Le prochain extrait de l’album prévu Siècle sortira le 2 février prochain. Il sera illustré par un nouveau clip. Laurent : « Je pense que ça va tourner autour de hublots d’avion dans lequel on ne verra pas le visage de Quentin. Nous cherchons encore le moyen de le faire apparaitre malgré cette contrainte. » Ce sont des outils artistiques obligatoires en 2024. Quentin« Quand tu écris des chansons, tu ne penses qu’à faire des chansons. Quand tu dois ensuite le mettre en image, c’est… c’est chiant. Certains font leur image avant de faire des chansons. Bien sûr, il y a plein d’écoles différentes. Il se trouve que nous, on fait de la musique avant de faire de l’image. » Dans le premier clip Vanves et les images qui accompagnent la sortie de l’album, le groupe a utilisé un éventail géant. Laurent : « Cela permet un peu de diffraction qu’on aime bien comme effet. C’est cool en fait. On aimerait peut-être même le reproduire pour des scènes ou les réseaux sociaux. Mais ensuite, il faut le transposer au live ».

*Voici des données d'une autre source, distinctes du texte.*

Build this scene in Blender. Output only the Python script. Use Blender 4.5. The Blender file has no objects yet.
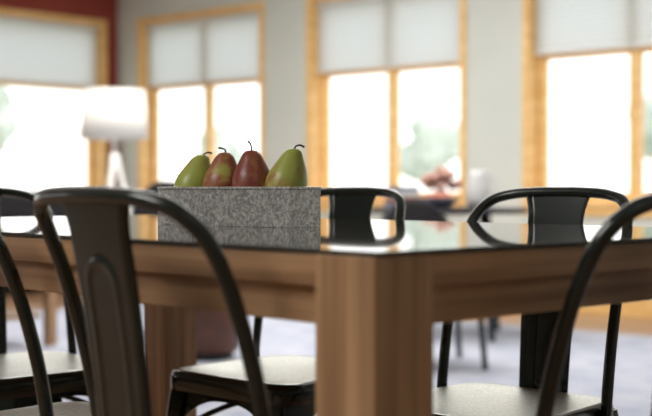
import bpy, bmesh, math, random
from mathutils import Vector, Matrix
random.seed(4)
D=bpy.data; SC=bpy.context.scene
def link(o): SC.collection.objects.link(o); return o
# ---------------------------------------------------------------- materials
def newmat(name):
    m=D.materials.new(name); m.use_nodes=True
    nt=m.node_tree; b=nt.nodes['Principled BSDF']
    return m,nt,b
def N(nt,t,**k):
    n=nt.nodes.new(t)
    for a,v in k.items(): setattr(n,a,v)
    return n
def ramp(nt,stops):
    r=N(nt,'ShaderNodeValToRGB'); e=r.color_ramp.elements
    e[0].position=stops[0][0]; e[0].color=(*stops[0][1],1)
    e[1].position=stops[-1][0]; e[1].color=(*stops[-1][1],1)
    for p,c in stops[1:-1]:
        x=e.new(p); x.color=(*c,1)
    return r
def noise_mat(name,c1,c2,scale=(5,5,5),rough=.5,metal=0,detail=4,lo=.35,hi=.65,bump=0,nscale=1.0,coat=0):
    m,nt,b=newmat(name)
    tc=N(nt,'ShaderNodeTexCoord'); mp=N(nt,'ShaderNodeMapping'); mp.inputs['Scale'].default_value=scale
    no=N(nt,'ShaderNodeTexNoise'); no.inputs['Detail'].default_value=detail; no.inputs['Scale'].default_value=nscale
    nt.links.new(tc.outputs['Object'],mp.inputs['Vector']); nt.links.new(mp.outputs['Vector'],no.inputs['Vector'])
    r=ramp(nt,[(lo,c1),(hi,c2)]); nt.links.new(no.outputs['Fac'],r.inputs['Fac'])
    nt.links.new(r.outputs['Color'],b.inputs['Base Color'])
    b.inputs['Roughness'].default_value=rough; b.inputs['Metallic'].default_value=metal
    b.inputs['Coat Weight'].default_value=coat
    if bump:
        bp=N(nt,'ShaderNodeBump'); bp.inputs['Strength'].default_value=bump; bp.inputs['Distance'].default_value=.002
        nt.links.new(no.outputs['Fac'],bp.inputs['Height']); nt.links.new(bp.outputs['Normal'],b.inputs['Normal'])
    return m
oak1=(.22,.120,.058); oak2=(.54,.335,.18)
M_woodZ=noise_mat('oak_vertical_grain',oak1,oak2,(42,42,1.4),.42,bump=.3,detail=7,lo=.3,hi=.68)
M_woodX=noise_mat('oak_grain_x',oak1,oak2,(1.4,42,42),.42,bump=.3,detail=7,lo=.3,hi=.68)
M_woodY=noise_mat('oak_grain_y',oak1,oak2,(42,1.4,42),.42,bump=.3,detail=7,lo=.3,hi=.68)
M_glass=noise_mat('smoked_glass_top',(.040,.038,.032),(.055,.050,.042),(2,2,2),.035)
M_glass.node_tree.nodes['Principled BSDF'].inputs['IOR'].default_value=1.52
M_black=noise_mat('black_green_enamel',(.007,.015,.014),(.013,.024,.022),(20,20,20),.24,metal=.25,coat=.5)
M_seat=noise_mat('painted_sheen_seat',(.60,.63,.58),(.76,.78,.72),(160,160,160),.36,metal=.4,lo=.4,hi=.6)  # pale colour puts the window reflection into the seat tops
M_honey=noise_mat('honey_pine_trim',(.78,.48,.17),(.90,.61,.27),(6,6,20),.45)
M_wall=noise_mat('painted_wall_sage',(.60,.635,.59),(.65,.675,.625),(1.5,1.5,1.5),.85)
M_red=noise_mat('painted_wall_red',(.24,.035,.025),(.28,.048,.032),(1.5,1.5,1.5),.8)
M_white=noise_mat('ceiling_white',(.75,.75,.73),(.8,.8,.78),(1,1,1),.9)
M_ceramic=noise_mat('white_ceramic',(.62,.64,.65),(.7,.7,.7),(5,5,5),.25)
M_dark=noise_mat('charcoal_fabric',(.018,.018,.022),(.035,.033,.038),(60,60,60),.9)
M_redf=noise_mat('rust_leather',(.20,.045,.022),(.26,.065,.03),(12,12,12),.5)
M_brown=noise_mat('dark_brown_leather',(.09,.035,.02),(.14,.05,.03),(12,12,12),.5)
M_rug=noise_mat('blue_grey_rug',(.36,.39,.49),(.49,.51,.58),(3,3,3),.95,nscale=2)
M_grass=noise_mat('pale_lawn',(.50,.54,.46),(.60,.62,.54),(.3,.3,.3),.95)
M_leaf=noise_mat('fogged_foliage',(.42,.47,.38),(.62,.66,.58),(2,2,2),.9)  # fog haze put into the leaf colour by paling it
M_bark=noise_mat('bark',(.30,.28,.25),(.40,.38,.34),(8,8,2),.9)
M_pink=noise_mat('dusty_petals',(.42,.17,.12),(.62,.42,.36),(30,30,30),.7)
M_orange=noise_mat('muted_red_rind',(.40,.10,.06),(.52,.20,.10),(30,30,30),.6)
M_blue=noise_mat('blue_books',(.10,.13,.22),(.20,.25,.36),(20,20,20),.6)
M_straw=noise_mat('packing_straw',(.30,.24,.14),(.45,.38,.24),(90,90,90),.9,bump=.8)
M_stem=noise_mat('pear_stem',(.035,.02,.012),(.07,.04,.02),(200,200,60),.7)
m,nt,b=newmat('wood_plank_floor'); M_floor=m
tc=N(nt,'ShaderNodeTexCoord'); br=N(nt,'ShaderNodeTexBrick')
br.inputs['Scale'].default_value=1; br.inputs['Brick Width'].default_value=1.6; br.inputs['Row Height'].default_value=.12
br.inputs['Mortar Size'].default_value=.003; br.inputs['Color1'].default_value=(.42,.25,.14,1); br.inputs['Color2'].default_value=(.32,.18,.10,1); br.inputs['Mortar'].default_value=(.10,.05,.03,1)
nt.links.new(tc.outputs['Object'],br.inputs['Vector']); nt.links.new(br.outputs['Color'],b.inputs['Base Color']); b.inputs['Roughness'].default_value=.32
# galvanised steel with soft crystalline spangle
m,nt,b=newmat('galvanised_zinc'); M_zinc=m
tc=N(nt,'ShaderNodeTexCoord')
no=N(nt,'ShaderNodeTexNoise'); no.inputs['Scale'].default_value=75; no.inputs['Detail'].default_value=2; no.inputs['Distortion'].default_value=2.2
nt.links.new(tc.outputs['Object'],no.inputs['Vector'])
vo=N(nt,'ShaderNodeTexVoronoi'); vo.inputs['Scale'].default_value=210; nt.links.new(tc.outputs['Object'],vo.inputs['Vector'])
sx=N(nt,'ShaderNodeSeparateColor'); nt.links.new(vo.outputs['Color'],sx.inputs[0])
mx=N(nt,'ShaderNodeMix',data_type='FLOAT'); mx.inputs[0].default_value=.20
nt.links.new(no.outputs['Fac'],mx.inputs[2]); nt.links.new(sx.outputs[0],mx.inputs[3])
r=ramp(nt,[(.34,(.36,.37,.365)),(.46,(.50,.51,.50)),(.54,(.64,.65,.64)),(.64,(.80,.81,.79))]); nt.links.new(mx.outputs[0],r.inputs['Fac'])
nt.links.new(r.outputs['Color'],b.inputs['Base Color']); b.inputs['Metallic'].default_value=.6; b.inputs['Roughness'].default_value=.34
def trans_mat(name,col,fac):
    m=D.materials.new(name); m.use_nodes=True; nt=m.node_tree; nt.nodes.clear()
    o=N(nt,'ShaderNodeOutputMaterial'); d=N(nt,'ShaderNodeBsdfDiffuse'); t=N(nt,'ShaderNodeBsdfTranslucent'); x=N(nt,'ShaderNodeMixShader')
    tc=N(nt,'ShaderNodeTexCoord'); w=N(nt,'ShaderNodeTexWave'); w.bands_direction='Z'; w.inputs['Scale'].default_value=9
    nt.links.new(tc.outputs['Object'],w.inputs['Vector'])
    r=ramp(nt,[(0,tuple(c*.9 for c in col)),(1,col)]); nt.links.new(w.outputs['Fac'],r.inputs['Fac'])
    nt.links.new(r.outputs['Color'],d.inputs['Color']); nt.links.new(r.outputs['Color'],t.inputs['Color'])
    x.inputs[0].default_value=fac
    nt.links.new(d.outputs[0],x.inputs[1]); nt.links.new(t.outputs[0],x.inputs[2]); nt.links.new(x.outputs[0],o.inputs[0])
    return m
M_blind=trans_mat('cellular_shade_fabric',(.76,.79,.79),.5)
M_shade=trans_mat('linen_lampshade',(.92,.92,.9),.4)
m=D.materials.new('window_glass'); m.use_nodes=True; nt=m.node_tree; nt.nodes.clear(); M_pane=m
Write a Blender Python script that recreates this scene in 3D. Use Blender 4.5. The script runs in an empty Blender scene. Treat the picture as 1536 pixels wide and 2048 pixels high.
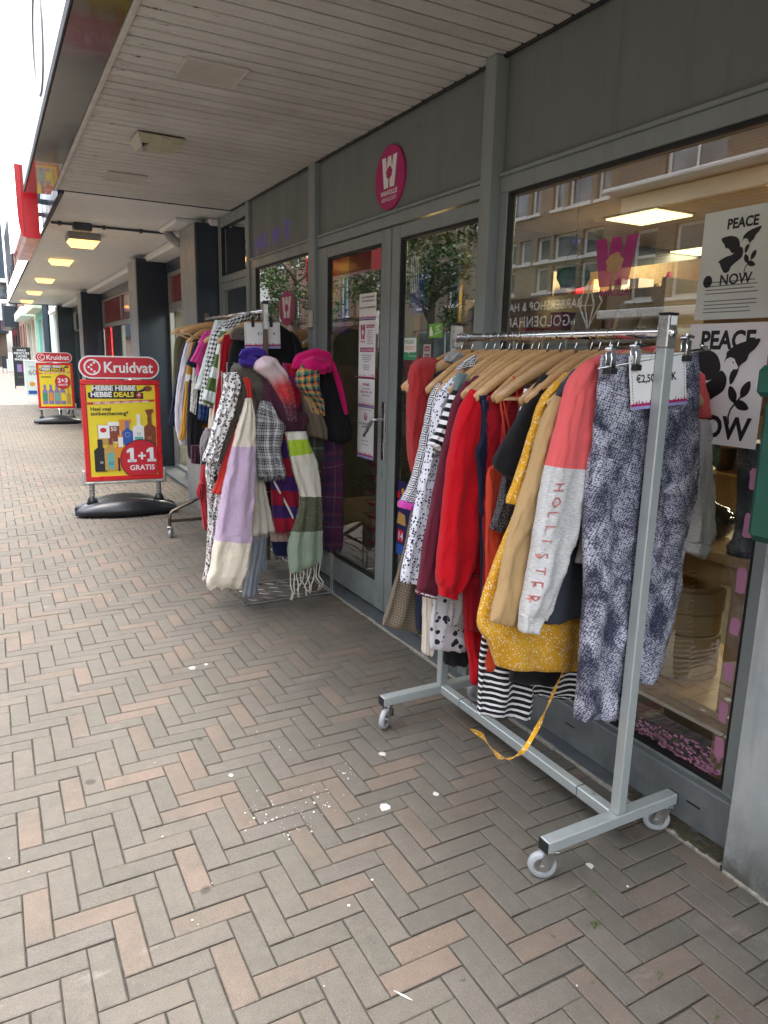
import bpy, math, random
from mathutils import Vector, Matrix, noise
R = random.Random(11)
rad = math.radians
S = bpy.context.scene
COL = S.collection

# ---------------------------------------------------------------- camera
CAM_H = 1.5
FPX = 1432.53
CX = (0.87893728, -0.47637895, 0.02307303)      # camera right in world
CY = (-0.08008241, -0.19509992, -0.97750848)    # camera down in world
CZ = (0.47016601, 0.8573209, -0.20963017)       # camera forward in world
cd = bpy.data.cameras.new("camera")
cam = bpy.data.objects.new("camera", cd)
COL.objects.link(cam)
cd.sensor_fit = 'VERTICAL'
cd.sensor_height = 36.0
cd.lens = FPX / 2048 * 36.0
cd.clip_start = 0.05
cd.clip_end = 600
cam.matrix_world = Matrix(((CX[0], -CY[0], -CZ[0], 0), (CX[1], -CY[1], -CZ[1], 0),
                           (CX[2], -CY[2], -CZ[2], CAM_H), (0, 0, 0, 1)))
S.camera = cam

# ---------------------------------------------------------------- sky, sun, exposure
w = bpy.data.worlds.new("World")
S.world = w
w.use_nodes = True
nt = w.node_tree
bg = nt.nodes["Background"]
sk = nt.nodes.new("ShaderNodeTexSky")
sk.sky_type = 'NISHITA'
sk.sun_disc = False
sk.sun_elevation = rad(78)
sk.sun_rotation = rad(250)
sk.air_density = 1.0
sk.dust_density = 3.0
hs = nt.nodes.new("ShaderNodeHueSaturation")      # thin overcast: the blue is washed out
hs.inputs['Saturation'].default_value = 0.42
nt.links.new(sk.outputs[0], hs.inputs['Color'])
nt.links.new(hs.outputs[0], bg.inputs[0])
bg.inputs[1].default_value = 0.15
sd = bpy.data.lights.new("sun", 'SUN')
sun = bpy.data.objects.new("sun", sd)
COL.objects.link(sun)
sd.energy = 0.6
sd.angle = rad(25)
sd.color = (1.0, 0.985, 0.955)
sun.rotation_euler = (rad(12), 0, rad(250))
S.view_settings.view_transform = 'Standard'
S.view_settings.look = 'None'
S.view_settings.gamma = 1.0
S.view_settings.use_curve_mapping = False
S.view_settings.exposure = 2.68
S.cycles.use_denoising = True
S.cycles.max_bounces = 8
S.cycles.transparent_max_bounces = 16
S.cycles.sample_clamp_indirect = 6.0
S.cycles.caustics_reflective = False
S.cycles.caustics_refractive = False


# ---------------------------------------------------------------- helpers
def at(px, py, X=None, Y=None, Z=None):
    """point of the photograph (px, py) on one world plane"""
    a, b = px - 768.0, py - 1024.0
    d = [CX[i] * a + CY[i] * b + CZ[i] * FPX for i in range(3)]
    if X is not None: t = X / d[0]
    elif Y is not None: t = Y / d[1]
    else: t = (Z - CAM_H) / d[2]
    return Vector((d[0] * t, d[1] * t, CAM_H + d[2] * t))


def lerp(a, b, t): return a + (b - a) * t


class MB:
    def __init__(s): s.v = []; s.f = []; s.m = []; s.uv = []; s.attr = []; s.tone = 0.0
    def add(s, vs, fs, mi=0, uvs=None):
        o = len(s.v); s.v += [tuple(p) for p in vs]
        for i, f in enumerate(fs):
            s.f.append(tuple(o + k for k in f)); s.m.append(mi); s.attr.append(s.tone)
            if uvs: s.uv += [uvs[k] for k in f]
            else: s.uv += [(0, 0)] * len(f)
        return s
    def box(s, x0, x1, y0, y1, z0, z1, mi=0, c=0.0):
        if x1 < x0: x0, x1 = x1, x0
        if y1 < y0: y0, y1 = y1, y0
        if z1 < z0: z0, z1 = z1, z0
        if c <= 0:
            V = [(x0,y0,z0),(x1,y0,z0),(x1,y1,z0),(x0,y1,z0),(x0,y0,z1),(x1,y0,z1),(x1,y1,z1),(x0,y1,z1)]
            return s.add(V, [(0,3,2,1),(4,5,6,7),(0,1,5,4),(1,2,6,5),(2,3,7,6),(3,0,4,7)], mi)
        c = min(c, (x1-x0)*.45, (y1-y0)*.45, (z1-z0)*.45)
        xs, ys, zs = (x0, x1), (y0, y1), (z0, z1)
        V = []; idx = {}
        for i in (0, 1):
            for j in (0, 1):
                for k in (0, 1):
                    sx, sy, sz = (1 - 2*i), (1 - 2*j), (1 - 2*k)
                    idx[i,j,k,0] = len(V); V.append((xs[i], ys[j]+sy*c, zs[k]+sz*c))
                    idx[i,j,k,1] = len(V); V.append((xs[i]+sx*c, ys[j], zs[k]+sz*c))
                    idx[i,j,k,2] = len(V); V.append((xs[i]+sx*c, ys[j]+sy*c, zs[k]))
        F = []
        I = lambda i,j,k,a: idx[i,j,k,a]
        F += [(I(0,0,0,0),I(0,0,1,0),I(0,1,1,0),I(0,1,0,0)), (I(1,0,0,0),I(1,1,0,0),I(1,1,1,0),I(1,0,1,0))]
        F += [(I(0,0,0,1),I(1,0,0,1),I(1,0,1,1),I(0,0,1,1)), (I(0,1,0,1),I(0,1,1,1),I(1,1,1,1),I(1,1,0,1))]
        F += [(I(0,0,0,2),I(0,1,0,2),I(1,1,0,2),I(1,0,0,2)), (I(0,0,1,2),I(1,0,1,2),I(1,1,1,2),I(0,1,1,2))]
        for j in (0,1):
            for k in (0,1): F.append((I(0,j,k,1),I(1,j,k,1),I(1,j,k,2),I(0,j,k,2)))
        for i in (0,1):
            for k in (0,1): F.append((I(i,0,k,0),I(i,1,k,0),I(i,1,k,2),I(i,0,k,2)))
        for i in (0,1):
            for j in (0,1): F.append((I(i,j,0,0),I(i,j,1,0),I(i,j,1,1),I(i,j,0,1)))
        for i in (0,1):
            for j in (0,1):
                for k in (0,1): F.append((I(i,j,k,0),I(i,j,k,1),I(i,j,k,2)))
        cx, cy, cz = (x0+x1)/2, (y0+y1)/2, (z0+z1)/2
        G = []
        for f in F:
            P = [Vector(V[q]) for q in f]
            n = (P[1]-P[0]).cross(P[2]-P[0]); m = sum(P, Vector())/len(P) - Vector((cx,cy,cz))
            G.append(f if n.dot(m) > 0 else tuple(reversed(f)))
        return s.add(V, G, mi)
    def bar(s, a, b, w, h, mi=0, up=(0, 0, 1)):
        """rectangular bar from a to b, w across, h along up"""
        a, b = Vector(a), Vector(b); d = (b - a).normalized(); u = Vector(up)
        x = d.cross(u)
        if x.length < 1e-4: x = d.cross(Vector((0, 1, 0)))
        x.normalize(); u = x.cross(d).normalized()
        V = []
        for p in (a, b):
            for sx, su in ((-1,-1),(1,-1),(1,1),(-1,1)): V.append(p + x*sx*w/2 + u*su*h/2)
        return s.add(V, [(0,1,2,3)[::-1],(4,5,6,7),(0,1,5,4),(1,2,6,5),(2,3,7,6),(3,0,4,7)], mi)
    def tube(s, pts, r, n=8, mi=0, caps=True, closed=False):
        P = [Vector(p) for p in pts]; rs = r if isinstance(r, (list, tuple)) else [r]*len(P)
        V = []; F = []
        up = None
        N = len(P)
        for i, p in enumerate(P):
            if closed: d = P[(i+1) % N] - P[i-1]
            else: d = (P[min(i+1, N-1)] - P[max(i-1, 0)])
            d.normalize()
            if up is None:
                up = Vector((0,0,1)) if abs(d.z) < .9 else Vector((1,0,0))
            x = d.cross(up).normalized(); up = x.cross(d).normalized()
            for k in range(n):
                a = 2*math.pi*k/n
                V.append(p + (x*math.cos(a) + up*math.sin(a))*rs[i])
        for i in range(N if closed else N-1):
            j = (i+1) % N
            for k in range(n):
                F.append((i*n+k, i*n+(k+1)%n, j*n+(k+1)%n, j*n+k))
        if caps and not closed:
            F.append(tuple(range(n))[::-1]); F.append(tuple((N-1)*n+k for k in range(n)))
        return s.add(V, F, mi)
    def lathe(s, prof, c=(0,0,0), n=20, mi=0, axis='z'):
        V = []; F = []
        for r, z in prof:
            for k in range(n):
                a = 2*math.pi*k/n; q = (r*math.cos(a), r*math.sin(a), z)
                if axis == 'y': q = (q[0], q[2], q[1])
                if axis == 'x': q = (q[2], q[0], q[1])
                V.append((c[0]+q[0], c[1]+q[1], c[2]+q[2]))
        for i in range(len(prof)-1):
            for k in range(n): F.append((i*n+k, i*n+(k+1)%n, (i+1)*n+(k+1)%n, (i+1)*n+k))
        F.append(tuple(range(n))[::-1]); F.append(tuple((len(prof)-1)*n+k for k in range(n)))
        return s.add(V, F, mi)
    def prism(s, poly, org, ux, uy, dep, mi=0, side=None):
        """2D polygon poly in the frame org+ux*a+uy*b, given depth dep along ux x uy"""
        org, ux, uy = Vector(org), Vector(ux), Vector(uy); nz = ux.cross(uy).normalized()*dep
        n = len(poly)
        V = [org + ux*a + uy*b for a, b in poly] + [org + ux*a + uy*b + nz for a, b in poly]
        uv = [(a, b) for a, b in poly]*2
        s.add(V, [tuple(range(n))[::-1]], mi, uv); s.add(V, [tuple(range(n, 2*n))], mi, uv)
        s.add(V, [(i, (i+1) % n, n+(i+1) % n, n+i) for i in range(n)], mi if side is None else side, uv)
        return s
    def build(s, name, mats, parent=None, smooth=False, kind=None, label=None, cat=None, group=None, clean=False, angle=None):
        me = bpy.data.meshes.new(name)
        me.from_pydata(s.v, [], s.f)
        if not isinstance(mats, (list, tuple)): mats = [mats]
        for m in mats: me.materials.append(MT[m] if isinstance(m, str) else m)
        if len(mats) > 1: me.polygons.foreach_set('material_index', s.m)
        uvl = me.uv_layers.new(name='UVMap')
        flat = [c for q in s.uv for c in q]
        uvl.data.foreach_set('uv', flat)
        if any(s.attr):
            at_ = me.attributes.new('tone', 'FLOAT', 'FACE'); at_.data.foreach_set('value', s.attr)
        if smooth: me.polygons.foreach_set('use_smooth', [True]*len(me.polygons))
        me.update()
        if angle is not None:
            me.polygons.foreach_set('use_smooth', [True]*len(me.polygons)); me.set_sharp_from_angle(angle=rad(angle))
        o = bpy.data.objects.new(name, me); COL.objects.link(o)
        if parent is not None:
            o.parent = parent
            o.matrix_parent_inverse = wm(parent).inverted()
        return tag(o, label, cat, group, kind)


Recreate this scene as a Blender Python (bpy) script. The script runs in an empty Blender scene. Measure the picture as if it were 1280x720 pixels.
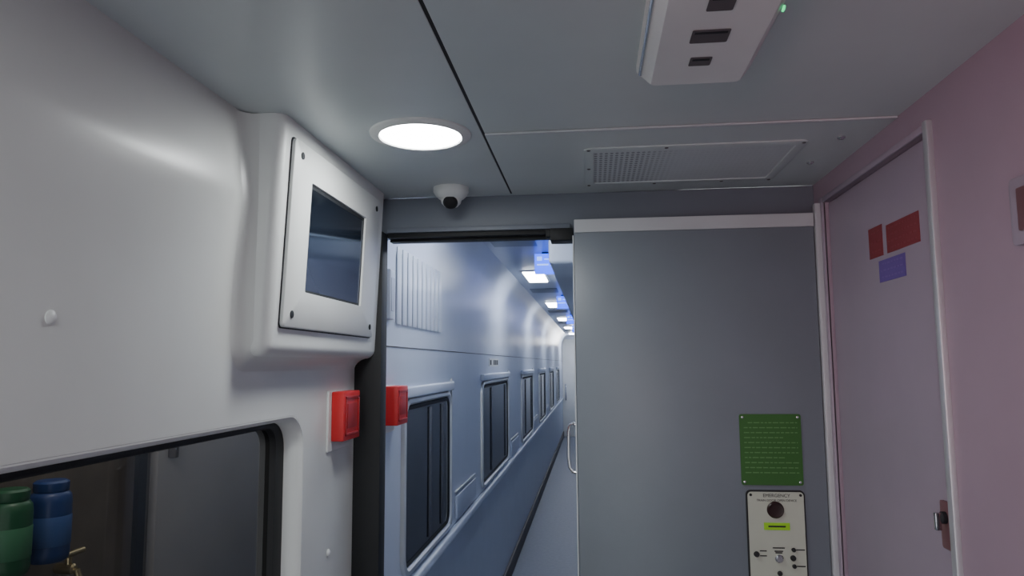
import bpy, bmesh, math, random
from mathutils import Vector, Matrix
random.seed(4)
H = 1.78            # camera height above floor; all z below are relative to the eye level
col = bpy.context.scene.collection

# ---------------------------------------------------------------- materials
def lin(c):
    c = c/255.0
    return c/12.92 if c <= 0.04045 else ((c+0.055)/1.055)**2.4
def rgb(r, g, b): return (lin(r), lin(g), lin(b), 1.0)
MATS = {}
def mat(name, c, rough=0.5, metal=0.0, emit=None, estr=0.0, var=0.04, scale=6.0, bump=0.0, bscale=60.0, spec=0.5, coat=0.0):
    if name in MATS: return MATS[name]
    m = bpy.data.materials.new(name); m.use_nodes = True
    nt = m.node_tree; b = nt.nodes['Principled BSDF']
    b.inputs['Roughness'].default_value = rough
    b.inputs['Metallic'].default_value = metal
    b.inputs['Specular IOR Level'].default_value = spec
    b.inputs['Coat Weight'].default_value = coat
    b.inputs['Coat Roughness'].default_value = 0.12
    geo = nt.nodes.new('ShaderNodeNewGeometry')
    n = nt.nodes.new('ShaderNodeTexNoise'); n.inputs['Scale'].default_value = scale; n.inputs['Detail'].default_value = 4
    nt.links.new(geo.outputs['Position'], n.inputs['Vector'])
    r = nt.nodes.new('ShaderNodeValToRGB')
    r.color_ramp.elements[0].position = 0.3; r.color_ramp.elements[1].position = 0.7
    r.color_ramp.elements[0].color = tuple(x*(1-var) for x in c[:3])+(1,)
    r.color_ramp.elements[1].color = tuple(min(1, x*(1+var)) for x in c[:3])+(1,)
    nt.links.new(n.outputs['Fac'], r.inputs['Fac'])
    nt.links.new(r.outputs['Color'], b.inputs['Base Color'])
    if emit:
        b.inputs['Emission Color'].default_value = emit
        b.inputs['Emission Strength'].default_value = estr
    if bump > 0:
        n2 = nt.nodes.new('ShaderNodeTexNoise'); n2.inputs['Scale'].default_value = bscale
        nt.links.new(geo.outputs['Position'], n2.inputs['Vector'])
        bp = nt.nodes.new('ShaderNodeBump'); bp.inputs['Strength'].default_value = bump; bp.inputs['Distance'].default_value = 0.002
        nt.links.new(n2.outputs['Fac'], bp.inputs['Height'])
        nt.links.new(bp.outputs['Normal'], b.inputs['Normal'])
    MATS[name] = m
    return m

M_left   = mat('painted_panel_left', rgb(218,220,217), 0.34, var=0.02, bump=0.05, bscale=8)
M_house  = mat('white_moulding', rgb(226,228,226), 0.40, var=0.02)
M_ceil   = mat('ceiling_panel', rgb(198,206,206), 0.34, var=0.02, bump=0.04, bscale=6)
M_right  = mat('mauve_grey_panel', rgb(168,148,162), 0.45, var=0.03)  # pink cast of the light mixed into the wall colour
M_rdoor  = mat('mauve_grey_door', rgb(166,154,168), 0.40, var=0.03)
M_back   = mat('grey_panel_header', rgb(116,122,134), 0.45, var=0.03)
M_slide  = mat('slate_grey_laminate', rgb(124,131,140), 0.36, var=0.03, bump=0.1, bscale=300)
M_alu    = mat('brushed_aluminium', rgb(200,203,206), 0.35, 0.5, var=0.03)
M_chrome = mat('chrome', rgb(215,215,218), 0.15, 1.0)
M_strip  = mat('light_grey_strip', rgb(196,199,202), 0.4)
M_black  = mat('black_rubber', rgb(18,19,22), 0.6)
M_dark   = mat('dark_gap', rgb(32,35,40), 0.7)
M_red    = mat('red_plastic', rgb(200,35,38), 0.4)
M_redd   = mat('red_plastic_dark', rgb(165,30,34), 0.4)
M_white  = mat('white_plastic', rgb(222,224,222), 0.4)
M_floor  = mat('grey_vinyl_floor', rgb(124,130,144), 0.5, var=0.08, scale=30)
M_corr   = mat('corridor_panel', rgb(192,200,216), 0.30, var=0.02, bump=0.05, bscale=6)
M_corlow = mat('corridor_lower_panel', rgb(172,180,198), 0.35, var=0.03)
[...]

Le live prochaine étape. Après quelques dates l’an dernier avec leur tourneur Astérios, un Pop Up du label est prévu le jeudi 29 février 2024. Espérons les voir embraser de leur poésie d’autres scènes très bientôt.

Siècle est un grand disque à l’écriture vive et troublante, intemporel, bercé par les harmonies vocales sensibles de Camille et Quentin.

 

Siècle sera disponible (streaming et physique) le 2 février 2024 via Distractions Records/Because.

Distractions sera en concert le 29 février 2024 au Pop Up du label.